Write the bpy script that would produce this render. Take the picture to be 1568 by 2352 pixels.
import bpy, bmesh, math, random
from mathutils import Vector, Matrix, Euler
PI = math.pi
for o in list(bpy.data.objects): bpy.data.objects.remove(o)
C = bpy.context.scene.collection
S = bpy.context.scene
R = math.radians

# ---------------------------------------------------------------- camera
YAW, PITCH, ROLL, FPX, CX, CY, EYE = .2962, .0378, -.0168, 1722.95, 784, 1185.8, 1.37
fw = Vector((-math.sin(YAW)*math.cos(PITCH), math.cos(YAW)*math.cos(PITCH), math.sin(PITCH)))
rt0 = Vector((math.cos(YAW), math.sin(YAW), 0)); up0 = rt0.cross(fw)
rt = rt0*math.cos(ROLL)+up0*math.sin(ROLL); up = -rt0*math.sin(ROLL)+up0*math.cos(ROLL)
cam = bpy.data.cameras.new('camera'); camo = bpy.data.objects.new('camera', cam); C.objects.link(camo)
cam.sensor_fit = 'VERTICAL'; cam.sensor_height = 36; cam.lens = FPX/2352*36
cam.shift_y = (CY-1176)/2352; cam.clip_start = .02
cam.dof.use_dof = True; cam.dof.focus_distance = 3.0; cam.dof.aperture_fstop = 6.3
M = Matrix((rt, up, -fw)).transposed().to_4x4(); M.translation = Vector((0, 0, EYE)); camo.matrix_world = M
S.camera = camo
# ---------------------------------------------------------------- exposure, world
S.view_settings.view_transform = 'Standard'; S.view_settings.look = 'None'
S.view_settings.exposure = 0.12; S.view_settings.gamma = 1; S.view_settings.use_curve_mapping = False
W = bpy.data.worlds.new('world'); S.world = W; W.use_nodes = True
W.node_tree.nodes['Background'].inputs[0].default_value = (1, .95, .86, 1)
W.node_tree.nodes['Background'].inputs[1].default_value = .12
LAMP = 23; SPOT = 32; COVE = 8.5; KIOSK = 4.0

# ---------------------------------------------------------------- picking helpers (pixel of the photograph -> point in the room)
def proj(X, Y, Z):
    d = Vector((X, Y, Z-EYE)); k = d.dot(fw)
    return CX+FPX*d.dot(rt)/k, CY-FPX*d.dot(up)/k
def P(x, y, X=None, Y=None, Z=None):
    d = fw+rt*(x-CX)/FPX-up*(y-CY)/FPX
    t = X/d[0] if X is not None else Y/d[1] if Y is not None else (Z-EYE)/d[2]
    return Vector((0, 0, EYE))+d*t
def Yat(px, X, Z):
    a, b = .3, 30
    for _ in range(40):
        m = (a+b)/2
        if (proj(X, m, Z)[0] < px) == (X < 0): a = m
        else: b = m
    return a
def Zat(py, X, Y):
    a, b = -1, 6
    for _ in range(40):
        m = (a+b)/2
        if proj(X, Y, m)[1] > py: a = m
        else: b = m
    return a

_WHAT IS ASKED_
Give back the listing exactly, please, from its first line to the line containing "R = math.radians", inclusive, and nothing past that line.

_RESULT_
Write the bpy script that would produce this render. Take the picture to be 1568 by 2352 pixels.
import bpy, bmesh, math, random
from mathutils import Vector, Matrix, Euler
PI = math.pi
for o in list(bpy.data.objects): bpy.data.objects.remove(o)
C = bpy.context.scene.collection
S = bpy.context.scene
R = math.radians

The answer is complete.